Start

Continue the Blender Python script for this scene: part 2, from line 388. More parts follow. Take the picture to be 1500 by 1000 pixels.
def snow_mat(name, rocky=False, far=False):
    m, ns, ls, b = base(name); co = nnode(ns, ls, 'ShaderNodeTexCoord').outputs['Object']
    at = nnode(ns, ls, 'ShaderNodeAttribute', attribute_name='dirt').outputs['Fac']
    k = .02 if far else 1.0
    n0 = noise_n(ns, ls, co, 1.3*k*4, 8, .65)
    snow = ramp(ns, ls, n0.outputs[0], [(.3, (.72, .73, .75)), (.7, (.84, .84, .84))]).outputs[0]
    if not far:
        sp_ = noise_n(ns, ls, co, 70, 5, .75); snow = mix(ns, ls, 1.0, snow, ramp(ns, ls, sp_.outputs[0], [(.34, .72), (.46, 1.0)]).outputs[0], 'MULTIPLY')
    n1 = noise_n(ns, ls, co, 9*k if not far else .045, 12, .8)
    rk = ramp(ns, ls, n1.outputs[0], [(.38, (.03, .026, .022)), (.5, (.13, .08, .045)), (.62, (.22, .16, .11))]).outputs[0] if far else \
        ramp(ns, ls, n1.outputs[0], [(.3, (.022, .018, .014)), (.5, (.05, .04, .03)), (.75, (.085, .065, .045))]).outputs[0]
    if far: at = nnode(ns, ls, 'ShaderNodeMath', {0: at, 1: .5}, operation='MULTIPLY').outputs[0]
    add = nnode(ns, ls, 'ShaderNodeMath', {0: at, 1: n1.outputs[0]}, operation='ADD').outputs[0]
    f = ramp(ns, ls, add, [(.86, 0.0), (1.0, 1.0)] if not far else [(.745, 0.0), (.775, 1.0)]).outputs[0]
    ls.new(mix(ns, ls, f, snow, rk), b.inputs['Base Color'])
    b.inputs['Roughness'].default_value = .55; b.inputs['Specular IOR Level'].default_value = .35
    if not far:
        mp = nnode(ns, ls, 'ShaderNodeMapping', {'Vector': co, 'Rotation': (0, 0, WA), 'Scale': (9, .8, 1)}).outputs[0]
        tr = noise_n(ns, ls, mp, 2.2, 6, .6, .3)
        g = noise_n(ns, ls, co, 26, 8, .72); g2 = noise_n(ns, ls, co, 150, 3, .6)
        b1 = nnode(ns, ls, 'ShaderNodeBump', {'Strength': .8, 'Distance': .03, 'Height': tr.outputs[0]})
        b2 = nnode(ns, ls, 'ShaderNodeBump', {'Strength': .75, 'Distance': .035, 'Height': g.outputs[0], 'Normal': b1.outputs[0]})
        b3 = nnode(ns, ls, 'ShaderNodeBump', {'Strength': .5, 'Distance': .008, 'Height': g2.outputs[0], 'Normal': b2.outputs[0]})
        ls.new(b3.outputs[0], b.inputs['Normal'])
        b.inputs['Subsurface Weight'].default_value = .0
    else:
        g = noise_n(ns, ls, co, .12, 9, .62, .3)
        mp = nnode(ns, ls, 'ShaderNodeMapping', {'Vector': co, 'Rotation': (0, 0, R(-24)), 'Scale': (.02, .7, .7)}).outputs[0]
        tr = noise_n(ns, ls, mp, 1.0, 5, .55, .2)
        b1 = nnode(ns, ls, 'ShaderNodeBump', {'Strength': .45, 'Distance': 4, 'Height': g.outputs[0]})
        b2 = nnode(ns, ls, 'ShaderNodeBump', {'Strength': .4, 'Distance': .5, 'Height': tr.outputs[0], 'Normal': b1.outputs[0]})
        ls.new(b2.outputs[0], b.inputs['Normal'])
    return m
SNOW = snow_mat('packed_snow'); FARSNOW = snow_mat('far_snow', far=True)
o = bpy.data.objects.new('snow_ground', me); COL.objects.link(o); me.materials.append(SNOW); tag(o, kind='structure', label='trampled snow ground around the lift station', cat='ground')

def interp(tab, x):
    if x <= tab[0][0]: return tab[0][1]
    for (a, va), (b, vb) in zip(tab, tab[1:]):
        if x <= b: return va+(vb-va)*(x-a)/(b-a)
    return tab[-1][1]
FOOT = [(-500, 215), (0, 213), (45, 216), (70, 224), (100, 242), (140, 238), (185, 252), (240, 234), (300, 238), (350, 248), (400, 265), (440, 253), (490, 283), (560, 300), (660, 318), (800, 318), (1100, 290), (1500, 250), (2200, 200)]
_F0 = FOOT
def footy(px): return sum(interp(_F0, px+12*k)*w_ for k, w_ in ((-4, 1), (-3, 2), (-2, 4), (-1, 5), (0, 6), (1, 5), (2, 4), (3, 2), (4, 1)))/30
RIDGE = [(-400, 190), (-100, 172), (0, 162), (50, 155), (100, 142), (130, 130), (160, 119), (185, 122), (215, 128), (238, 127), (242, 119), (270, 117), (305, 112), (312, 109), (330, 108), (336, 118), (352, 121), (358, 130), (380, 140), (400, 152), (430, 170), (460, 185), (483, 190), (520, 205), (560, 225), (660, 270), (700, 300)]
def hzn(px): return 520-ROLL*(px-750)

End

◆ **WHAT TO WORK ON**
Write the complete data out, exactly as above.

◆ **EXERCISE OUTPUT**
Continue the Blender Python script for this scene: part 2, from line 388. More parts follow. Take the picture to be 1500 by 1000 pixels.
def snow_mat(name, rocky=False, far=False):
    m, ns, ls, b = base(name); co = nnode(ns, ls, 'ShaderNodeTexCoord').outputs['Object']
    at = nnode(ns, ls, 'ShaderNodeAttribute', attribute_name='dirt').outputs['Fac']
    k = .02 if far else 1.0
    n0 = noise_n(ns, ls, co, 1.3*k*4, 8, .65)
    snow = ramp(ns, ls, n0.outputs[0], [(.3, (.72, .73, .75)), (.7, (.84, .84, .84))]).outputs[0]
    if not far:
        sp_ = noise_n(ns, ls, co, 70, 5, .75); snow = mix(ns, ls, 1.0, snow, ramp(ns, ls, sp_.outputs[0], [(.34, .72), (.46, 1.0)]).outputs[0], 'MULTIPLY')
    n1 = noise_n(ns, ls, co, 9*k if not far else .045, 12, .8)
    rk = ramp(ns, ls, n1.outputs[0], [(.38, (.03, .026, .022)), (.5, (.13, .08, .045)), (.62, (.22, .16, .11))]).outputs[0] if far else \
        ramp(ns, ls, n1.outputs[0], [(.3, (.022, .018, .014)), (.5, (.05, .04, .03)), (.75, (.085, .065, .045))]).outputs[0]
    if far: at = nnode(ns, ls, 'ShaderNodeMath', {0: at, 1: .5}, operation='MULTIPLY').outputs[0]
    add = nnode(ns, ls, 'ShaderNodeMath', {0: at, 1: n1.outputs[0]}, operation='ADD').outputs[0]
    f = ramp(ns, ls, add, [(.86, 0.0), (1.0, 1.0)] if not far else [(.745, 0.0), (.775, 1.0)]).outputs[0]
    ls.new(mix(ns, ls, f, snow, rk), b.inputs['Base Color'])
    b.inputs['Roughness'].default_value = .55; b.inputs['Specular IOR Level'].default_value = .35
    if not far:
        mp = nnode(ns, ls, 'ShaderNodeMapping', {'Vector': co, 'Rotation': (0, 0, WA), 'Scale': (9, .8, 1)}).outputs[0]
        tr = noise_n(ns, ls, mp, 2.2, 6, .6, .3)
        g = noise_n(ns, ls, co, 26, 8, .72); g2 = noise_n(ns, ls, co, 150, 3, .6)
        b1 = nnode(ns, ls, 'ShaderNodeBump', {'Strength': .8, 'Distance': .03, 'Height': tr.outputs[0]})
        b2 = nnode(ns, ls, 'ShaderNodeBump', {'Strength': .75, 'Distance': .035, 'Height': g.outputs[0], 'Normal': b1.outputs[0]})
        b3 = nnode(ns, ls, 'ShaderNodeBump', {'Strength': .5, 'Distance': .008, 'Height': g2.outputs[0], 'Normal': b2.outputs[0]})
        ls.new(b3.outputs[0], b.inputs['Normal'])
        b.inputs['Subsurface Weight'].default_value = .0
    else:
        g = noise_n(ns, ls, co, .12, 9, .62, .3)
        mp = nnode(ns, ls, 'ShaderNodeMapping', {'Vector': co, 'Rotation': (0, 0, R(-24)), 'Scale': (.02, .7, .7)}).outputs[0]
        tr = noise_n(ns, ls, mp, 1.0, 5, .55, .2)
        b1 = nnode(ns, ls, 'ShaderNodeBump', {'Strength': .45, 'Distance': 4, 'Height': g.outputs[0]})
        b2 = nnode(ns, ls, 'ShaderNodeBump', {'Strength': .4, 'Distance': .5, 'Height': tr.outputs[0], 'Normal': b1.outputs[0]})
        ls.new(b2.outputs[0], b.inputs['Normal'])
    return m
SNOW = snow_mat('packed_snow'); FARSNOW = snow_mat('far_snow', far=True)
o = bpy.data.objects.new('snow_ground', me); COL.objects.link(o); me.materials.append(SNOW); tag(o, kind='structure', label='trampled snow ground around the lift station', cat='ground')

def interp(tab, x):
    if x <= tab[0][0]: return tab[0][1]
    for (a, va), (b, vb) in zip(tab, tab[1:]):
        if x <= b: return va+(vb-va)*(x-a)/(b-a)
    return tab[-1][1]
FOOT = [(-500, 215), (0, 213), (45, 216), (70, 224), (100, 242), (140, 238), (185, 252), (240, 234), (300, 238), (350, 248), (400, 265), (440, 253), (490, 283), (560, 300), (660, 318), (800, 318), (1100, 290), (1500, 250), (2200, 200)]
_F0 = FOOT
def footy(px): return sum(interp(_F0, px+12*k)*w_ for k, w_ in ((-4, 1), (-3, 2), (-2, 4), (-1, 5), (0, 6), (1, 5), (2, 4), (3, 2), (4, 1)))/30
RIDGE = [(-400, 190), (-100, 172), (0, 162), (50, 155), (100, 142), (130, 130), (160, 119), (185, 122), (215, 128), (238, 127), (242, 119), (270, 117), (305, 112), (312, 109), (330, 108), (336, 118), (352, 121), (358, 130), (380, 140), (400, 152), (430, 170), (460, 185), (483, 190), (520, 205), (560, 225), (660, 270), (700, 300)]
def hzn(px): return 520-ROLL*(px-750)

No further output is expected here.